Ma al di là di ciò, proprio attorno all’attuazione della scuola media unica (o unificata) si accese un dibattito anche aspro, che non può essere interpretato “ideologicamente” come lo scontro tra progresso e conservazione, come la raggiunta consapevolezza di una fase di accresciuta “democraticità” della scuola. Peraltro lo stesso PCI votò contro la riforma, adducendo la presenza facoltativa (e perciò discriminante) del latino. In realtà, ci sarebbero stati argomenti più forti da opporre alla costituenda scuola media unificata, la quale, assumendo come modello la vecchia scuola media prodromica al liceo, ha mortificando la pedagogia del lavoro, che era invece al centro della pedagogia marxista (poche ore settimanali, assenza di laboratori attrezzati), formalizzando lo iato tra scuola e lavoro, caro alla piccola borghesia in ascesa, con conseguenze ancora oggi visibili.

Nel 1967 con “Lettera a una professoressa”, lo stesso don Milani, denunciò “il principale difetto della scuola italiana: […] i ragazzi che ancora perde”. E indicò come porvi rimedio, proponendo di dare di più a chi parte con meno nella vita.

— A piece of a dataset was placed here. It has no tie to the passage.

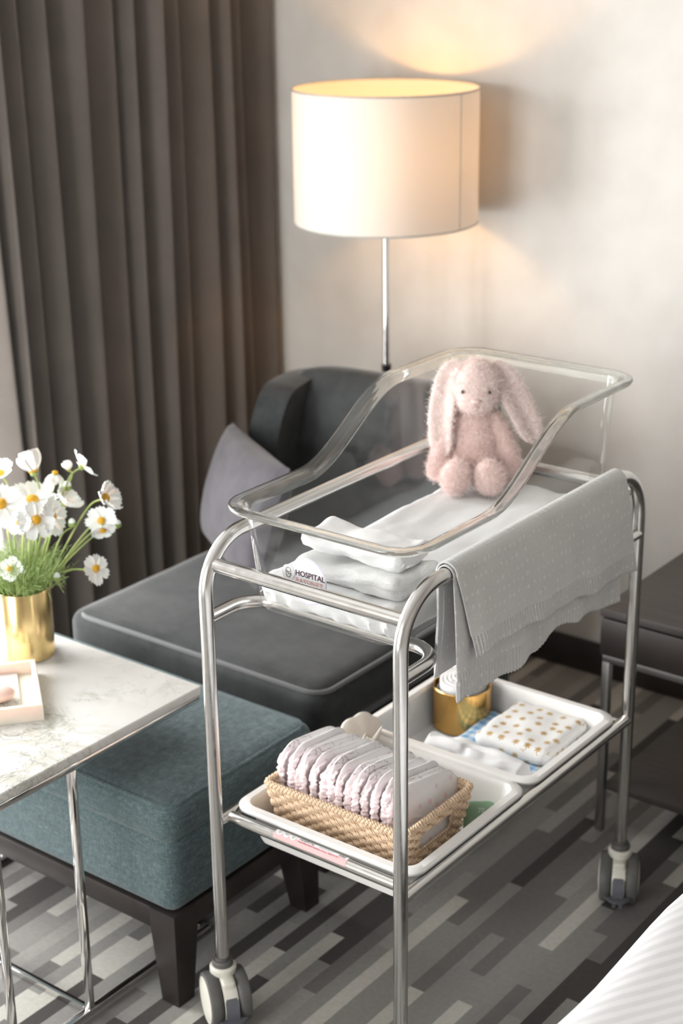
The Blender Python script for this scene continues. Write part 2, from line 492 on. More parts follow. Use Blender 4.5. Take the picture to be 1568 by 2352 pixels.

È la cosiddetta “discriminazione positiva”, che è l’opposto dell’eguaglianza formale perché va alla sostanza delle cose, proprio come dice l’articolo 3 della Costituzione.

Aveva dunque ragione Salvemini, quando affermava che non c’è di peggio che offrire una scuola eguale a chi si trova in condizioni diverse.

Se non si riesce a educare i futuri cittadini, è probabile che la causa debba essere rintracciata nel fatto che siamo tornati a parlare in termini categoriali astratti (cittadinanza, democrazia, civismo) e ci siamo dimenticati della lezione di Marx sulla storicità assoluta delle categorie. Che senso ha parlare di cittadinanza e di democrazia se queste vengono presentate avulse dalla loro effettiva attuazione all’interno della società? La morte della Storia è esperienza di tutti i giorni e la invasività di un pensiero unico dalle caratteristiche “universali” non può celare l’ipocrisia e quindi la falsità dei modelli educativi astrattamente fondati su di esso.

Credo quindi che, per recuperare senso all’azione educativa sia necessario recuperare il senso storico, ritornare allo studio critico e non meramente trasmissivo dei contenuti delle vituperate discipline, perché è solo dalla conoscenza che può derivare la libertà vera, che è quella che ci consente di scegliere liberamente se e come far parte della collettività, in base a convincimenti personali approfonditi.

L’impatto del laureato? Dipenderà dalle condizioni sociali ed economiche in cui opera, e dalla consapevolezza acquisita che quelle condizioni possono essere mutate, non essendo ineluttabile un’azione di adattamento all’ambiente e alla vita collettiva presa così com’è.

Le competenze trasversali? Sono tutte nella capacità di “sospettare” cosa si cela al di sotto della superficie e di comportarsi di conseguenza.